### Stated exercise
Restate the data word for word and leave the images out.

# START OF Supplied information

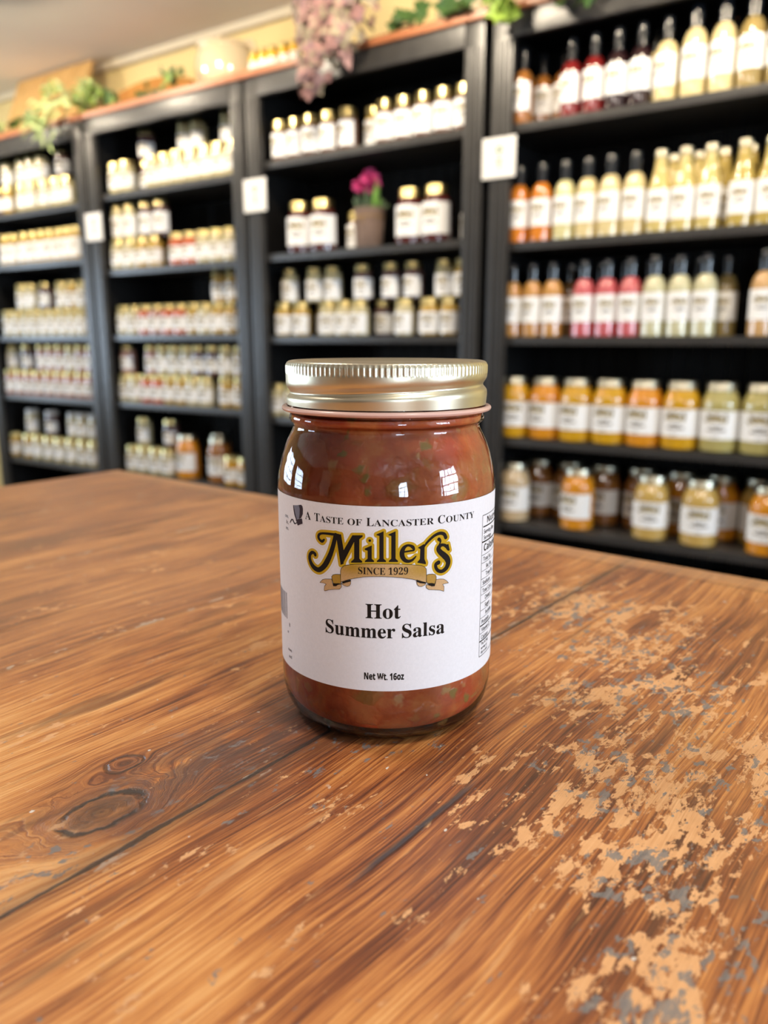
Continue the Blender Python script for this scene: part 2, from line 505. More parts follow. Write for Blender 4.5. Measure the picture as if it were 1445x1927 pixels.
class Print:
    """Printing in (u, v) millimetres; each piece has a layer height and a material index."""
    def __init__(self):
        self.bm = bmesh.new()
        self.groups = {}
    def poly(self, pts, lay, mi):
        q = [(p[0], p[1]) for p in pts]
        a = sum(q[i - 1][0] * q[i][1] - q[i][0] * q[i - 1][1] for i in range(len(q)))
        if abs(a) < 1e-5: return
        self.groups.setdefault((lay, mi), []).append(q if a > 0 else q[::-1])
    def unite(self):
        """overlapping shapes of one ink become one clean sheet"""
        for (lay, mi), ps in self.groups.items():
            vs, fs = [], []
            for q in ps:
                fs.append(list(range(len(vs), len(vs) + len(q))))
                vs += [Vector(p) for p in q]
            r = delaunay_2d_cdt(vs, [], fs, 0, 1e-5)
            V = [self.bm.verts.new((v.x, v.y, lay)) for v in r[0]]
            bb = [(min(a for a, _ in q), max(a for a, _ in q), min(b for _, b in q), max(b for _, b in q), q) for q in ps]
            def within(x, y):
                for x0, x1, y0, y1, q in bb:
                    if x0 <= x <= x1 and y0 <= y <= y1:
                        w = 0
                        for i in range(len(q)):
                            (ax, ay), (bx, by) = q[i - 1], q[i]
                            s = (bx - ax) * (y - ay) - (by - ay) * (x - ax)
                            if ay <= y < by and s > 0: w += 1
                            elif by <= y < ay and s < 0: w -= 1
                        if w: return True
                return False
            for f in r[2]:
                if within(sum(r[0][i].x for i in f) / len(f), sum(r[0][i].y for i in f) / len(f)):
                    try: g = self.bm.faces.new([V[i] for i in f]); g.material_index = mi
                    except ValueError: pass
            bmesh.ops.delete(self.bm, geom=[v for v in V if not v.link_faces], context='VERTS')
        self.groups = {}
    def disc(self, x, y, r, lay, mi, n=16):
        self.poly([(x + r * math.cos(2 * math.pi * i / n), y + r * math.sin(2 * math.pi * i / n)) for i in range(n)], lay, mi)
    def stroke(self, pts, lay, mi, grow=0.0, n=6, smooth=True):
        q = crom(pts, n) if smooth else list(pts)
        L = []
        for i, (x, y, w) in enumerate(q):
            a = q[max(i - 1, 0)]; b = q[min(i + 1, len(q) - 1)]
            dx, dy = b[0] - a[0], b[1] - a[1]
            l = math.hypot(dx, dy) or 1
            hw = w / 2 + grow
            L.append(((x - dy / l * hw, y + dx / l * hw), (x + dy / l * hw, y - dx / l * hw)))
        for (a, b), (c, d) in zip(L, L[1:]): self.poly([a, c, d, b], lay, mi)
        self.disc(q[0][0], q[0][1], q[0][2] / 2 + grow, lay, mi)
        self.disc(q[-1][0], q[-1][1], q[-1][2] / 2 + grow, lay, mi)
    def grown(self, pts, lay, mi, grow):
        self.poly(pts, lay, mi)
        if grow > 0:
            for a, b in zip(pts, list(pts[1:]) + [pts[0]]):
                self.stroke([(a[0], a[1], 0), (b[0], b[1], 0)], lay, mi, grow, smooth=False)
    def text(self, s, style, u0, u1, base, cap, lay, mi, offset=0.0, res=4, capref='H'):
        vs, ps = text_mesh(s, style, offset, res)
        rv, _ = text_mesh(capref, style, offset, res)
        ch = max(v[1] for v in rv)
        x0 = min(v[0] for v in vs); x1 = max(v[0] for v in vs)
        sy = cap / ch
        sx = (u1 - u0) / (x1 - x0) if u1 is not None else sy
        V = [self.bm.verts.new((u0 + (a - x0) * sx, base + b * sy, lay)) for a, b in vs]
        for p in ps:
            try: f = self.bm.faces.new([V[i] for i in p]); f.material_index = mi
            except ValueError: pass
    def wrap(self, R, u0, u1, v0, v1, paper_mi, name, mats, step=0.8, layer=0.02, scale=1.0):
        """R, u, v in mm -> mesh in metres round the z axis, front facing -y."""
        self.unite()
        bm = self.bm
        bmesh.ops.triangulate(bm, faces=[f for f in bm.faces if len(f.verts) > 4])
        k0, k1 = math.ceil(u0 / step), math.floor(u1 / step)
        for k in range(k0, k1 + 1):
            u = k * step
            fs = [f for f in bm.faces if min(v.co.x for v in f.verts) < u - 1e-5 and max(v.co.x for v in f.verts) > u + 1e-5
                  and (max(v.co.x for v in f.verts) - min(v.co.x for v in f.verts)) > step * .9]
            if fs:
                g = list({v for f in fs for v in f.verts}) + list({e for f in fs for e in f.edges}) + fs
                bmesh.ops.bisect_plane(bm, geom=g, plane_co=(u, 0, 0), plane_no=(1, 0, 0))
        us = [u0] + [k * step for k in range(k0, k1 + 1) if u0 + .05 < k * step < u1 - .05] + [u1]
        a = [bm.verts.new((u, v0, 0)) for u in us]; b = [bm.verts.new((u, v1, 0)) for u in us]
        for i in range(len(us) - 1):
            f = bm.faces.new((a[i], a[i + 1], b[i + 1], b[i])); f.material_index = paper_mi
        for v in bm.verts:
            u, z, l = v.co
            r = (R + l * layer) * .001 * scale
            an = u / R
            v.co = (r * math.sin(an), -r * math.cos(an), z * .001 * scale)
        # outward normals
        for f in bm.faces:
            f.normal_update()
            c = f.calc_center_median()
            if f.normal.x * c.x + f.normal.y * c.y < 0: f.normal_flip()
        me = bpy.data.meshes.new(name)
        bm.to_mesh(me); bm.free()
        for m_ in mats: me.materials.append(m_)
        return me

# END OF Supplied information

### Complete output
Continue the Blender Python script for this scene: part 2, from line 505. More parts follow. Write for Blender 4.5. Measure the picture as if it were 1445x1927 pixels.
class Print:
    """Printing in (u, v) millimetres; each piece has a layer height and a material index."""
    def __init__(self):
        self.bm = bmesh.new()
        self.groups = {}
    def poly(self, pts, lay, mi):
        q = [(p[0], p[1]) for p in pts]
        a = sum(q[i - 1][0] * q[i][1] - q[i][0] * q[i - 1][1] for i in range(len(q)))
        if abs(a) < 1e-5: return
        self.groups.setdefault((lay, mi), []).append(q if a > 0 else q[::-1])
    def unite(self):
        """overlapping shapes of one ink become one clean sheet"""
        for (lay, mi), ps in self.groups.items():
            vs, fs = [], []
            for q in ps:
                fs.append(list(range(len(vs), len(vs) + len(q))))
                vs += [Vector(p) for p in q]
            r = delaunay_2d_cdt(vs, [], fs, 0, 1e-5)
            V = [self.bm.verts.new((v.x, v.y, lay)) for v in r[0]]
            bb = [(min(a for a, _ in q), max(a for a, _ in q), min(b for _, b in q), max(b for _, b in q), q) for q in ps]
            def within(x, y):
                for x0, x1, y0, y1, q in bb:
                    if x0 <= x <= x1 and y0 <= y <= y1:
                        w = 0
                        for i in range(len(q)):
                            (ax, ay), (bx, by) = q[i - 1], q[i]
                            s = (bx - ax) * (y - ay) - (by - ay) * (x - ax)
                            if ay <= y < by and s > 0: w += 1
                            elif by <= y < ay and s < 0: w -= 1
                        if w: return True
                return False
            for f in r[2]:
                if within(sum(r[0][i].x for i in f) / len(f), sum(r[0][i].y for i in f) / len(f)):
                    try: g = self.bm.faces.new([V[i] for i in f]); g.material_index = mi
                    except ValueError: pass
            bmesh.ops.delete(self.bm, geom=[v for v in V if not v.link_faces], context='VERTS')
        self.groups = {}
    def disc(self, x, y, r, lay, mi, n=16):
        self.poly([(x + r * math.cos(2 * math.pi * i / n), y + r * math.sin(2 * math.pi * i / n)) for i in range(n)], lay, mi)
    def stroke(self, pts, lay, mi, grow=0.0, n=6, smooth=True):
        q = crom(pts, n) if smooth else list(pts)
        L = []
        for i, (x, y, w) in enumerate(q):
            a = q[max(i - 1, 0)]; b = q[min(i + 1, len(q) - 1)]
            dx, dy = b[0] - a[0], b[1] - a[1]
            l = math.hypot(dx, dy) or 1
            hw = w / 2 + grow
            L.append(((x - dy / l * hw, y + dx / l * hw), (x + dy / l * hw, y - dx / l * hw)))
        for (a, b), (c, d) in zip(L, L[1:]): self.poly([a, c, d, b], lay, mi)
        self.disc(q[0][0], q[0][1], q[0][2] / 2 + grow, lay, mi)
        self.disc(q[-1][0], q[-1][1], q[-1][2] / 2 + grow, lay, mi)
    def grown(self, pts, lay, mi, grow):
        self.poly(pts, lay, mi)
        if grow > 0:
            for a, b in zip(pts, list(pts[1:]) + [pts[0]]):
                self.stroke([(a[0], a[1], 0), (b[0], b[1], 0)], lay, mi, grow, smooth=False)
    def text(self, s, style, u0, u1, base, cap, lay, mi, offset=0.0, res=4, capref='H'):
        vs, ps = text_mesh(s, style, offset, res)
        rv, _ = text_mesh(capref, style, offset, res)
        ch = max(v[1] for v in rv)
        x0 = min(v[0] for v in vs); x1 = max(v[0] for v in vs)
        sy = cap / ch
        sx = (u1 - u0) / (x1 - x0) if u1 is not None else sy
        V = [self.bm.verts.new((u0 + (a - x0) * sx, base + b * sy, lay)) for a, b in vs]
        for p in ps:
            try: f = self.bm.faces.new([V[i] for i in p]); f.material_index = mi
            except ValueError: pass
    def wrap(self, R, u0, u1, v0, v1, paper_mi, name, mats, step=0.8, layer=0.02, scale=1.0):
        """R, u, v in mm -> mesh in metres round the z axis, front facing -y."""
        self.unite()
        bm = self.bm
        bmesh.ops.triangulate(bm, faces=[f for f in bm.faces if len(f.verts) > 4])
        k0, k1 = math.ceil(u0 / step), math.floor(u1 / step)
        for k in range(k0, k1 + 1):
            u = k * step
            fs = [f for f in bm.faces if min(v.co.x for v in f.verts) < u - 1e-5 and max(v.co.x for v in f.verts) > u + 1e-5
                  and (max(v.co.x for v in f.verts) - min(v.co.x for v in f.verts)) > step * .9]
            if fs:
                g = list({v for f in fs for v in f.verts}) + list({e for f in fs for e in f.edges}) + fs
                bmesh.ops.bisect_plane(bm, geom=g, plane_co=(u, 0, 0), plane_no=(1, 0, 0))
        us = [u0] + [k * step for k in range(k0, k1 + 1) if u0 + .05 < k * step < u1 - .05] + [u1]
        a = [bm.verts.new((u, v0, 0)) for u in us]; b = [bm.verts.new((u, v1, 0)) for u in us]
        for i in range(len(us) - 1):
            f = bm.faces.new((a[i], a[i + 1], b[i + 1], b[i])); f.material_index = paper_mi
        for v in bm.verts:
            u, z, l = v.co
            r = (R + l * layer) * .001 * scale
            an = u / R
            v.co = (r * math.sin(an), -r * math.cos(an), z * .001 * scale)
        # outward normals
        for f in bm.faces:
            f.normal_update()
            c = f.calc_center_median()
            if f.normal.x * c.x + f.normal.y * c.y < 0: f.normal_flip()
        me = bpy.data.meshes.new(name)
        bm.to_mesh(me); bm.free()
        for m_ in mats: me.materials.append(m_)
        return me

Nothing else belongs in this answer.